Cosas inesperadas, de las que a veces surgen en la vida, me llevaron el pasado martes a visitar Cuenca. Se me había pedido dar una conferencia sobre la figura del eminente guitarrista Segundo Pastor en el amplio salón de la Real Academia Conquense de Artes y Letras, a la que pertenezco como académico correspondiente, y lo hice con la misma ilusión de un ferviente enamorado de la ciudad, de sus recuerdos, a la que se ama sobre todas las demás, sin contar a esta Guadalajara en la que vivo, donde han nacido todos los miembros de mi familia y en la que mi vida transcurre felizmente.
Encontré a Cuenca algo distinta de aquella otra en la que yo viví. Mi ilusión por tomar un café o una cerveza en la terraza del café Colón se vio frustrada, porque ya no existe. Lo hice en compañía de mi esposa y de Andrés, mi yerno, en la cafetería Ruiz (también de mis tiempos) en mitad de la calle; sí, porque ya no pasan coches por Carretería; la han convertido en calle peatonal con todas sus consecuencias, y sus ventajas para las gentes de la provincia que pueden encontrar a un paso todos los establecimientos, oficinas de consulta y demás, sin correr con el peligro del tráfico motorizado, que siempre lo hubo.
Viví el instante feliz de encontrarme con algún compañero de estudios, al que hacía medio siglo que no había vuelto a ver; tuve tiempo de dar un breve paseo por los alrededores, contemplar desde el puente las corrientes del Júcar, que bajaba inmenso, y disfrutar, en fin, de mi tierra como algo propio.

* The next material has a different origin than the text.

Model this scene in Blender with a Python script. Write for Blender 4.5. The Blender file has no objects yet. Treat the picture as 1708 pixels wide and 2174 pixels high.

Que nadie dude que al hablar de Cuenca los estamos haciendo de una ciudad sin par, tan espectacular como siempre, en su eterna juventud, sin que los años pasen por ella, querida y admirada por todos, como es fácil comprobar, no sólo por haberla declarado Patrimonio de la Humanidad, sino por el continuo fluir de gentes de otras tierras que, a lo largo del año la visitan, con el propósito de volverla a ver.